Dataset excerpts:
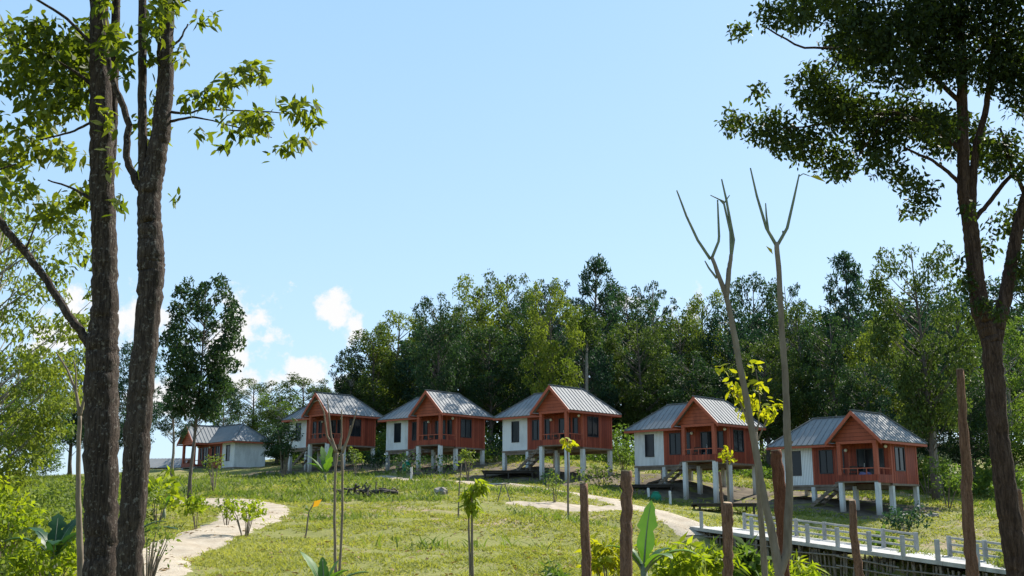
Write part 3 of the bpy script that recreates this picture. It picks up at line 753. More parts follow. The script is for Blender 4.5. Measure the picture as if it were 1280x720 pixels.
sawn('dark knobbly sawn post under a yellow leafed sapling', [(909,740,13.5),(910,700,12),(909,670,12.5),(910,650,13),(909.5,629,11.5)], 10.5)
sawn('slanting pale brown post in front of the bridge rail', [(1077,740,11.5),(1072,700,10),(1067,665,9.5),(1065,626,8)], 11)
sawn('tall slim brown pole at right reaching above the bridge', [(1217,740,15.5),(1213,690,14.5),(1209,610,13),(1205,540,11.5),(1200,462,8.5)], 11)
sawn('thick reddish post with a crooked broken top behind the forked bare sapling', [(979,740,17),(979,690,17),(977,640,16.5),(973,590,15),(970,563,13)], 13, 'postred')
sawn('thin grey stake standing by the road before the fourth house', [(905,662,4.5),(903,630,4),(899,590,3.2)], 40, 'post', 'stake', None)
sawn('pale slim post right of the large leaning trunk', [(1279,700,9),(1276,640,8),(1273,612,7)], 22, 'post', 'slim_post', None)

# ------------------------------------------------------------------ bare saplings
def sapling(name, lb, stems, Y, m='twig', leaves=(), cat='sapling', shoots=()):
    P, r = pxpoly(stems[0], Y); loc = P[0].copy(); loc[2] = g1(loc[0], loc[1])
    o = empty(name, lb, cat, loc); mb = MB()
    for i, s in enumerate(stems):
        P, r = pxpoly(s, Y, base=(i == 0)); P2, r2 = dens_poly(P, r, len(P)*5)
        P2 = P2 - loc; P2[1:-1] += rng.normal(size=(len(P2)-2, 3))*np.mean(r2)*.05; mb.tube(P2, r2, 8, .12)
    mb.build('stem', MT[m], o, True)
    if shoots:
        mb = MB()
        for s in shoots:
            P, r = pxpoly(s, Y, base=False); P2, r2 = dens_poly(P, r, len(P)*4); mb.tube(P2-loc, r2, 6)
        mb.build('shoot', MT['twigg'], o, True)
    for (px, py, ln, dx, dz, mm) in leaves:
        c = at(px, py, Y) - loc; V, Fq = leaf_quads(np.array([c]), np.array([(dx, -.1, dz)]), np.array([(.2, -1, .6)]), px2m(ln, Y), px2m(ln, Y)*.42)
        npmesh('leaf', V, Fq, L[mm], o, np.full(4, .5))
    return o
sapling('bare_sapling', 'tall leafless forked sapling whose two pale stems part in a V at the ground',
    [[(975,735,12),(974,715,12),(966,670,11),(957,632,9.4),(951,600,9.8),(937,520,8.6),(929,478,8.2),(920,430,8),(908,370,7),(890,322,5)],
     [(974,718,11),(984,690,11.4),(987,600,9.6),(984,540,9.8),(983,500,8.8),(978,420,8),(974,345,7),(971,303,6.6)],[(940,545,4),(946,535,2.6),(949,529,2.2)],[(984,560,4),(991,552,2.4)],[(922,440,4),(916,433,2.4)],[(980,440,4),(986,433,2)], [(908,372,8),(911,340,6.5),(914,318,5)]], 8.5,
    leaves=[(966,318,14,-.6,.9,'gold'),(1012,220,22,1,-.35,'gold')],
    shoots=[[(888,324,4),(872,300,3.4),(858,270,3),(846,238,1.8)],[(890,322,4),(899,300,3.4),(897,250,2)],[(914,319,4.5),(917,300,4),(908,250,3),(902,224,1.8)],[(914,317,4),(913,290,3.2),(905,255,2.6),(900,250,2)],
            [(905,252,2.2),(888,244,1.2)],[(905,254,2.2),(912,244,1.2)],[(896,348,3),(886,335,2.4),(881,326,1.4)],[(970,306,4.5),(958,285,4),(946,245,3),(938,210,1.8)],[(972,306,4.5),(984,285,4),(992,250,3.2),(999,218,1.8)],[(961,292,3),(958,270,2.4),(957,254,1.4)],
            [(998,221,1.6),(1004,217,1.3),(1012,220,1)],[(981,292,1.6),(978,288,1.3),(979,298,1)]])
sapling('thin_sapling', 'thin bare stem standing between the thick reddish post and dark knobbly post',
    [[(957,735,7),(956,700,6.5),(951,640,6),(947,590,5.5),(945,540,4)]], 12)
sapling('forked_sapling', 'slim double stemmed sapling with bare upswept twigs before the first house',
    [[(421,735,5),(419,700,3.7),(418,640,3.3),(419,585,3.0),(421,566,4)],[(423,730,3.7),(426,690,3.2),(428,640,3),(428,590,2.8),(427,566,4)],
     [(421,566,4),(409,545,2.2),(405,515,1.7),(398,500,1.4),(392,503,1)],[(421,566,4),(414,545,2.1),(411,515,1.6),(409,498,1.1)],[(428,566,4),(438,540,2.1),(446,512,1.2)],[(424,562,4),(427,545,2.2),(427,512,1.3)],[(434,552,1.8),(438,532,1.1)]], 17)
sapling('pale_sapling', 'pale thin leafless sapling just left of the twin dark trunks',
    [[(102,740,9),(100,690,8),(98,620,6.5),(98,560,5.5),(100,520,5)],[(100,520,5),(95,490,3.5),(84,462,2.6),(70,440,1.6)],[(100,520,4.5),(106,495,3.2),(108,470,2.4)],[(95,490,2.6),(95,465,1.8),(92,450,1.4)]], 12)

# ------------------------------------------------------------------ foreground trees
def screen_leaves(cl, Y, ln, wdr, dens, droop=.5, depth=1.2, up=.6, grow=1.0):
    """leaf clusters given as (px, py, rx, ry, density factor, tint); each has depth as well"""
    C = []; T = []
    for (px, py, rx, ry, k, tn) in cl:
        rx, ry = rx*grow, ry*grow
        n = int(rx*ry*3.14*k*dens/grow**1.2); a = rand_dir(n)*(rng.random((n, 1))**.36)*(.7 + .45*rng.random((n, 1)))
        c0 = at(px, py, Y); sx_, sz_ = px2m(rx, Y), px2m(ry, Y)
        off = rng.normal()*depth*.4
        C.append(c0 + a*np.array((sx_, max(sx_, sz_)*.7 + .05, sz_)) + np.array((0, off, 0))); T.append(np.clip(rng.normal(tn, .2, n), 0, 1))
    C = np.concatenate(C); T = np.concatenate(T); n = len(C)
    # sprays: gather leaves into little twigs that share a direction
    g = rng.integers(0, max(1, n//7), n); base = rand_dir(max(1, n//7)); base[:, 2] -= droop
    ctr = C[rng.integers(0, n, max(1, n//7))]
    C = C*.55 + ctr[g]*.45 if False else C
    D = base[g] + rand_dir(n)*.7; Nn = rand_dir(n)*.8; Nn[:, 2] += up
    l = ln*(.65 + .6*rng.random(n))
    V, Fq = leaf_hex(C, D, Nn, l, l*wdr)
    return V, Fq, np.repeat(T, 6)
def big_tree(name, lb, stems, branches, cl, Y, bark, leafm, ln, dens, wdr=.42, gnarl=.05, ldroop=.5, grow=1.4):
    P, r = pxpoly(stems[0], Y); loc = P[0].copy(); loc[2] = g1(loc[0], loc[1])
    o = empty(name, lb, 'tree', loc); mb = MB()
    for i, s in enumerate(stems):
        P, r = pxpoly(s, Y, base=(i == 0)); P2, r2 = dens_poly(P, r, len(P)*9)
        P2 = P2 - loc; P2[1:-1, :2] += rng.normal(size=(len(P2)-2, 2))*np.mean(r2)*gnarl; mb.tube(P2, r2, 24, .07)
    mb.build('trunk', bark, o, True)
    for s in branches:
        P, r = pxpoly(s, Y, base=False); P2, r2 = dens_poly(P, r, len(P)*4); mb = MB()
        P2 = P2 - loc; P2[1:-1] += rng.normal(size=(len(P2)-2, 3))*np.mean(r2)*.15; mb.tube(P2, r2, 7, .1); mb.build('branch', bark, o, True)
    V, Fq, T = screen_leaves(cl, Y, ln, wdr, dens, ldroop, grow=grow)
    npmesh('crown', V - loc, Fq, leafm, o, T)
    return o
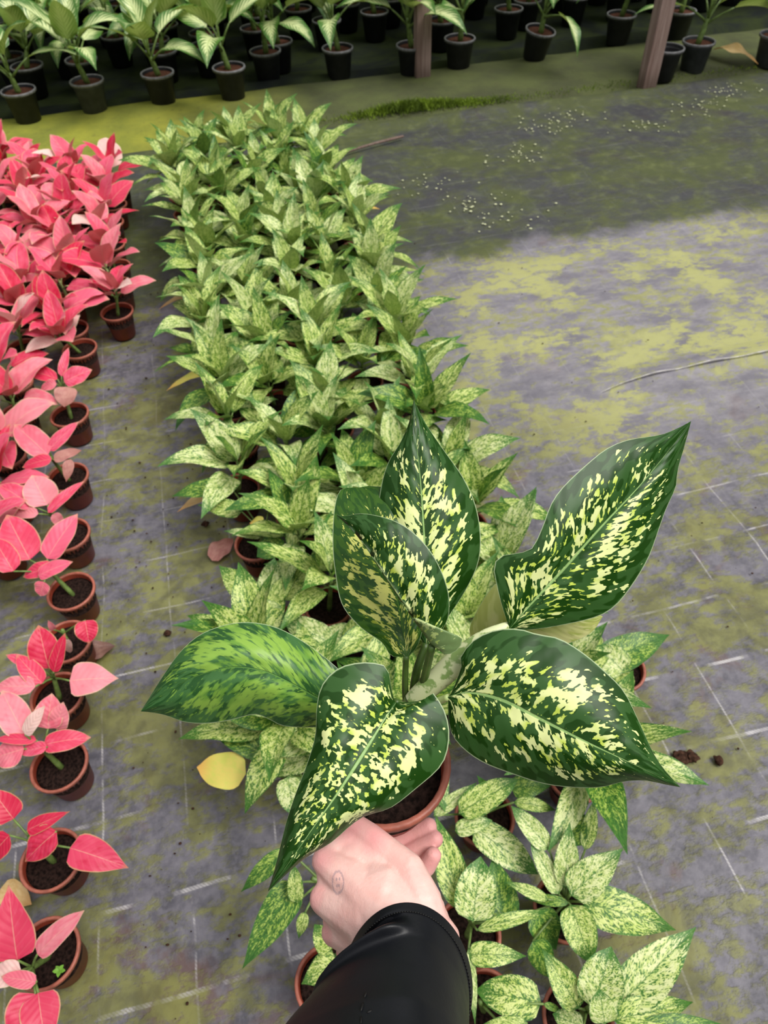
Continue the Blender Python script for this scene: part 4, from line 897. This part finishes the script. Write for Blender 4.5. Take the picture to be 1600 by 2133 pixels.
def clod(px, py, rpx, label, seed):
    a = gp(px, py, .0); r = rpx * depth(a) / FPX; bm = bmesh.new(); bmesh.ops.create_icosphere(bm, subdivisions=3, radius=r)
    for v in bm.verts: v.co *= 1 + .55 * mnoise.noise(v.co * (1.6 / r) + Vector((seed, 0, 0))); v.co.z = v.co.z * .55 + r * .3
    me = bpy.data.meshes.new('soil_clod'); bm.to_mesh(me); bm.free(); o = link('soil_clod', me, M_DIRT); o.location = a; return tag(o, label, 'soil')
clod(1416, 1582, 15, 'larger soil clod on the floor right of the held plant', 1); clod(1440, 1578, 13, 'soil clod touching the larger one on the right', 2); clod(1496, 1585, 10, 'small round soil clod farthest right on the floor', 3)
clod(349, 1320, 7, 'small soil clod by the thread left of the green leaf tip', 4); clod(428, 1092, 7, 'tiny soil clod above the dried pink leaf', 5)
def scatter(name, mat, n, rng, pick, rad, label):
    bm = bmesh.new()
    for i in range(n):
        p = pick(rng); s = rng.uniform(*rad)
        bmesh.ops.create_icosphere(bm, subdivisions=1, radius=s, matrix=Matrix.Translation(Vector((p.x, p.y, 0))) @ Matrix.Diagonal((rng.uniform(.8, 1.6), rng.uniform(.7, 1.2), .6, 1)))
    me = bpy.data.meshes.new(name); bm.to_mesh(me); bm.free(); tag(link(name, me, mat), label, 'debris', kind='stuff')
scatter('soil_crumbs', M_DIRT, 260, random.Random(3), lambda g_: bed(g_.choice((g_.uniform(-.46, -.14), g_.uniform(-.46, -.14), g_.uniform(.62, 1.6))), g_.uniform(.1, 3.0)), (.0010, .0032), 'dark soil crumbs scattered over the fabric')
M_PERL = flat('pale_lichen', (.58, .60, .38), .9, .1, .25, 50)
def perl(g_):
    c = g_.choice(((1.75, 3.62), (1.9, 3.70), (1.1, 2.95), (1.0, 3.15), (1.5, 3.35), (2.6, 3.6), (2.25, 3.45), (1.25, 2.75), (2.9, 3.75)))
    return bed(c[0] + g_.gauss(0, .09), c[1] + g_.gauss(0, .06))
scatter('pale_flecks', M_PERL, 260, random.Random(4), perl, (.0022, .0055), 'pale lichen flecks on the mossy end of the aisle')
# moss along the torn edge of the ledge
def moss():
    rng = random.Random(9); V, Fc = [], []
    for i in range(5200):
        p = rng.triangular(.75, 1.75, 1.12) if i < 4200 else rng.uniform(.45, 3.2)
        dens = math.exp(-((p - 1.13) / .28) ** 2); q = 3.985 + rng.gauss(0, .016) + (.05 * dens * rng.random())
        h = rng.uniform(.006, .014) + .028 * dens * rng.random(); z0 = max(0, .028 * ss(3.92, 4.02, q)) - .004 + .018 * dens * rng.random()
        b = bed(p, q, z0); a = rng.uniform(0, 6.28); t = Vector((math.cos(a) * .6, math.sin(a) * .6, 1)).normalized(); s = t.cross(Vector((math.sin(a), math.cos(a), .2))).normalized() * .0022
        i0 = len(V); V += [b - s, b + s, b + t * h * .6 + s * .8, b + t * h, b + t * h * .6 - s * .8 + Vector((0, 0, .001))]; Fc += [(i0, i0 + 1, i0 + 2, i0 + 4), (i0 + 4, i0 + 2, i0 + 3)]
    t = NT('bright_green_moss'); n = t.noise(t.obj(), 12, 3)
    c = t.mix(t.step(n, .35, .65), (.09, .14, .015), (.22, .32, .03)); mt = t.bsdf(c, .8, .2, transl=c, tf=.25)
    tag(link('moss_clump', mesh('moss_clump', V, Fc), mt), 'bright green moss tuft growing along the torn edge of the ledge', 'moss', kind='stuff')
moss()
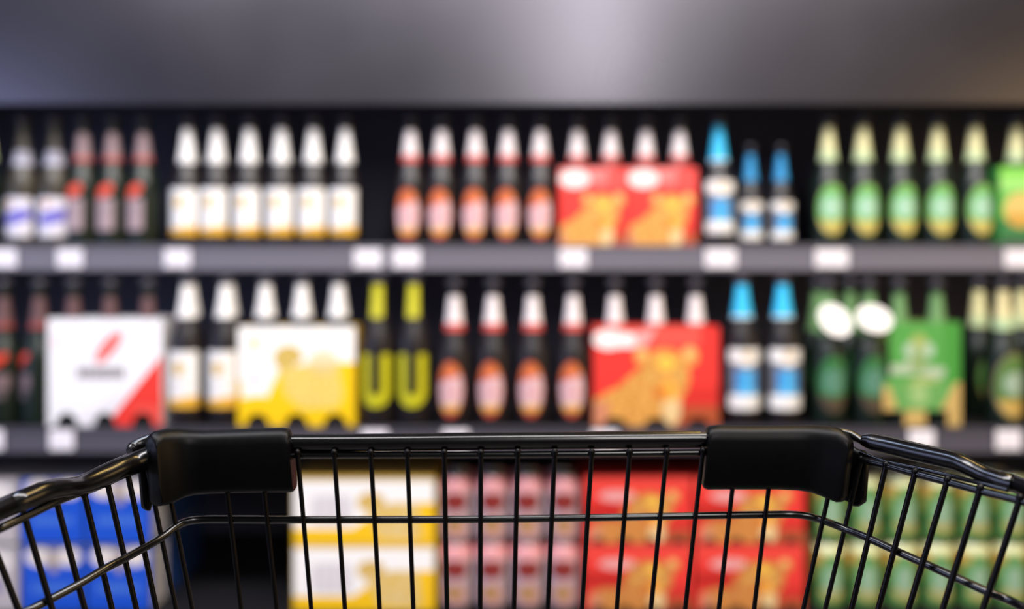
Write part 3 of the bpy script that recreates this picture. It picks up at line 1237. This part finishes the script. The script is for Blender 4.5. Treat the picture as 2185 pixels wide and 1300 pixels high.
# front bar: ribbed sleeve over a tube
seg = 32
prof = []
for k in range(seg):
    a = 2 * math.pi * k / seg
    g = 1.0
    if k in (5, 6, 9, 10):
        g = 0.94
    prof.append(g)
fb = ZF + 0.0015
ctube('front_bar', [P(560, 945, fb), P(900, 942.5, fb), P(1300, 939, fb), P(1600, 936.5, fb)], 16.0 / F * fb, 24, smooth_n=2)
ctube('front_bar_sleeve', [P(626, 945, fb), P(760, 944.5, fb), P(1100, 941, fb), P(1494, 937.5, fb)], 18.5 / F * fb, seg, smooth_n=2, prof=prof)

# side tubes
ltube_pts = [(318, 974, .548), (285, 988, .542), (254, 1001, .532), (215, 1019, .521), (186, 1032, .512), (165, 1038, .505), (143, 1041, .497), (118, 1044, .490), (88, 1052, .481),
             (42, 1071, .470), (0, 1088, .460)]
lr = [20, 23, 23.5, 23.5, 22.5, 21.5, 21.5, 23, 23, 23.5, 23.5]
pts = [P(*p) for p in ltube_pts]
endp = [Vector((-.262, .36, pts[-1].z - .003)), Vector((-.275, .15, pts[-1].z - .003)), Vector((-.29, -.24, pts[-1].z + .02)), Vector((-.29, -.33, pts[-1].z + .07))]
rads = [r / F * p[2] for r, p in zip(lr, ltube_pts)]
ctube('side_tube', pts + endp, rads + [rads[-1]] * 4, 24, label='left top tube with a bend near the corner')
rtube_pts = [(1838, 939, .548), (1858, 942, .545), (1900, 952, .536), (1958, 966, .521), (2029, 982, .503), (2055, 991, .496), (2080, 1003, .490), (2105, 1015, .484), (2130, 1024, .478), (2155, 1031, .473), (2185, 1040, .467)]
rr = [11, 17.5, 20, 20.5, 20.5, 19.5, 18.5, 18.5, 19.5, 20, 20]
pts = [P(*p) for p in rtube_pts]
endp = [Vector((.272, .36, pts[-1].z - .004)), Vector((.285, .15, pts[-1].z - .004)), Vector((.30, -.24, pts[-1].z + .02)), Vector((.30, -.33, pts[-1].z + .07))]
rads = [r / F * p[2] for r, p in zip(rr, rtube_pts)]
ctube('side_tube', pts + endp, rads + [rads[-1]] * 4, 24, label='right top tube with a bend near the corner')
HZ = pts[-1].z + .075
# seams
for (px, py, Z, r, px2, py2, Z2) in ((92, 1050, .483, 23.2, 84, 1053, .4815), (2131, 1024, .4785, 20.6, 2137, 1026, .477)):
    ctube('tube_seam', [P(px, py, Z), P(px2, py2, Z2)], r / F * Z, 24, smooth_n=0, m=M_RUB)
# corner elbows that run from the front bar behind the bumpers to the side tubes
ctube('corner_elbow', [P(276, 962, .556), P(284, 957, .559), P(300, 948, .562), P(325, 938, .564), P(350, 933, .566), P(420, 938, fb), P(565, 944.5, fb)],
      [a / F * .56 for a in (8, 14, 14, 13, 13, 14, 15)], 20, label='tube end curling around the left corner')
ctube('corner_elbow', [P(1845, 944, .552), P(1830, 936, .556), P(1810, 928, .560), P(1780, 926, .562), P(1700, 933, fb), P(1598, 936.5, fb)],
      [a / F * .56 for a in (8, 9, 11, 12, 14, 15)], 20, label='tube end curling around the right corner')
# rear handle
ctube('handle', [Vector((-.29, -.33, HZ - .005)), Vector((0, -.33, HZ - .003)), Vector((.30, -.33, HZ - .005))], 0.013, 20, m=M_PLAST, smooth_n=2)


def slab(cols, t, name, label, rnd=0.3):
    """a thick rounded plate following columns (x top, y top, x bottom, y bottom, depth)"""
    bb = MB()
    n = len(cols)
    rings = []
    for i, (xt, yt, xb, yb, Z) in enumerate(cols):
        T, B = P(xt, yt, Z), P(xb, yb, Z)
        a = P(*[cols[max(i - 1, 0)][j] for j in (0, 1, 4)])
        c = P(*[cols[min(i + 1, n - 1)][j] for j in (0, 1, 4)])
        d = (c - a); d.z = 0
        d.normalize()
        nrm = Vector((-d.y, d.x, 0))
        if nrm.y < 0:
            nrm = -nrm
        th = t[i] if isinstance(t, list) else t
        # follow a rounded-rectangle section
        dn = (B - T)
        hh = dn.length
        dn.normalize()
        r = min(th / 2, hh / 2) * 0.98
        ring = []
        for (cy, cd, a0) in ((r, r, 180), (th - r, r, 270), (th - r, hh - r * .6, 0), (r, hh - r * .6, 90)):
            for q in range(5):
                ang = math.radians(a0 + 90 * q / 4)
                rr_ = r if cd < hh / 2 else r * .6
                ring.append(T + nrm * (cy + r * math.cos(ang)) + dn * (cd + rr_ * math.sin(ang)))
        rings.append([loc(p) for p in ring])
    bb.ring_loft(rings)
    o = bb.build(name, M_PLAST, cart, smooth=True)
    o['label'] = label
    return o


ZC = ZF - 0.0085
slab([(333, 950, 341, 1040, .5380), (335, 940, 346, 1070, .5385), (340, 930, 351, 1083, .5400), (350, 922, 361, 1083, .5430), (366, 918, 377, 1078, .5465), (385, 918, 397, 1067, .5495), (404, 921, 415, 1062, ZC),
      (429, 923, 440, 1060, ZC), (493, 921, 500, 1058, ZC), (560, 918.5, 567, 1057, ZC), (596, 917.5, 606, 1057, ZC), (606, 919, 616, 1056.5, ZC),
      (611, 923, 621, 1055, ZC), (614, 929, 625, 1050, ZC)],
     [.006, .009, .012, .014, .016, .017, .0175, .0175, .0175, .0175, .0175, .0165, .015, .013], 'corner_bumper', 'left flat black plastic corner bumper')
slab([(1514, 925, 1503, 1040, ZC), (1516, 917, 1507, 1048, ZC), (1522, 913, 1514, 1051, ZC), (1540, 911.5, 1532, 1051, ZC), (1600, 912.5, 1590, 1051, ZC), (1676, 912, 1664, 1051, ZC), (1720, 911, 1706, 1053, .5505), (1745, 911, 1730, 1057, .5485),
      (1765, 913, 1748, 1064, .5460), (1786, 919, 1766, 1071, .5430), (1800, 929, 1780, 1076, .5410), (1808, 940, 1790, 1074, .5395), (1810, 950, 1794, 1066, .5390)],
     [.013, .015, .0165, .0175, .0175, .0175, .0175, .017, .016, .014, .012, .009, .006], 'corner_bumper', 'right flat black plastic corner bumper')
# blades of the bumpers folded round the side panels
slab([(296, 975, 306, 1078, .5475), (299, 968, 310, 1088, .5480), (308, 965, 317, 1092, .5500), (318, 965, 322, 1092, .5520), (322, 965, 326, 1075, .5530), (336, 960, 340, 1072, .5550), (350, 960, 352, 1072, .5560)],
     [.003, .005, .005, .005, .004, .004, .004], 'bumper_blade', 'left bumper flap folded round the side')
slab([(1790, 940, 1782, 1066, .5560), (1802, 945, 1796, 1068, .5545), (1812, 950, 1806, 1072, .5530), (1818, 955, 1812, 1078, .5515), (1828, 960, 1820, 1083, .5500), (1838, 962, 1829, 1083, .5485), (1843, 968, 1835, 1076, .5470), (1844, 975, 1838, 1066, .5465)],
     [.004, .004, .005, .006, .006, .006, .005, .003], 'bumper_blade', 'right bumper flap folded round the side')

# chassis and wheels
bb = MB()
for s in (-1, 1):
    bb.tube([loc(p) for p in crom([(s * .29, -.30, HZ - .02), (s * .27, -.32, .75), (s * .22, -.28, .45), (s * .20, -.22, .20), (s * .20, -.10, .14), (s * .17, .25, .15), (s * .14, .50, .14)], 6)], 0.011, 14)
for y, z in ((-.2, .17), (.1, .145), (.48, .14)):
    bb.tube([loc((-.19 if y < .3 else -.14, y, z)), loc((.19 if y < .3 else .14, y, z))], 0.008, 12)
for s in (-1, 1):
    bb.tube([loc(p) for p in crom([(s * .21, -.27, .42), (s * .19, .0, .50), (s * .18, .40, FLOORZ - .012)], 6)], 0.009, 12)
bb.build('chassis', M_PAINT, cart, smooth=True)
for (x, y) in ((-.20, -.16), (.20, -.16), (-.14, .46), (.14, .46)):
    bb = MB()
    for s in (-1, 1):
        xx = x + s * .018
        bb.box(loc((xx - .0015, y - .018, .06)), loc((xx + .0015, y + .018, .128)))
    bb.box(loc((x - .02, y - .02, .125)), loc((x + .02, y + .02, .133)))
    fk = bb.build('caster_fork', M_ALU, cart, bevel=0.001)
    bb = MB()
    rings = []
    for (dx, r) in ((-.013, .045), (-.012, .058), (-.008, .0615), (.008, .0615), (.012, .058), (.013, .045)):
        rings.append([loc((x + dx, y + r * math.cos(2 * math.pi * k / 32), .0615 + r * math.sin(2 * math.pi * k / 32))) for k in range(32)])
    bb.ring_loft(rings)
    bb.build('wheel', M_RUB, fk, smooth=True)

Exercise:
Repeat, exactly and in full, each line from the start of the data to the line that contains "sawn('pale slim post". Pictures do not go in.

Response to the exercise:
Write part 3 of the bpy script that recreates this picture. It picks up at line 753. More parts follow. The script is for Blender 4.5. Measure the picture as if it were 1280x720 pixels.
sawn('dark knobbly sawn post under a yellow leafed sapling', [(909,740,13.5),(910,700,12),(909,670,12.5),(910,650,13),(909.5,629,11.5)], 10.5)
sawn('slanting pale brown post in front of the bridge rail', [(1077,740,11.5),(1072,700,10),(1067,665,9.5),(1065,626,8)], 11)
sawn('tall slim brown pole at right reaching above the bridge', [(1217,740,15.5),(1213,690,14.5),(1209,610,13),(1205,540,11.5),(1200,462,8.5)], 11)
sawn('thick reddish post with a crooked broken top behind the forked bare sapling', [(979,740,17),(979,690,17),(977,640,16.5),(973,590,15),(970,563,13)], 13, 'postred')
sawn('thin grey stake standing by the road before the fourth house', [(905,662,4.5),(903,630,4),(899,590,3.2)], 40, 'post', 'stake', None)
sawn('pale slim post right of the large leaning trunk', [(1279,700,9),(1276,640,8),(1273,612,7)], 22, 'post', 'slim_post', None)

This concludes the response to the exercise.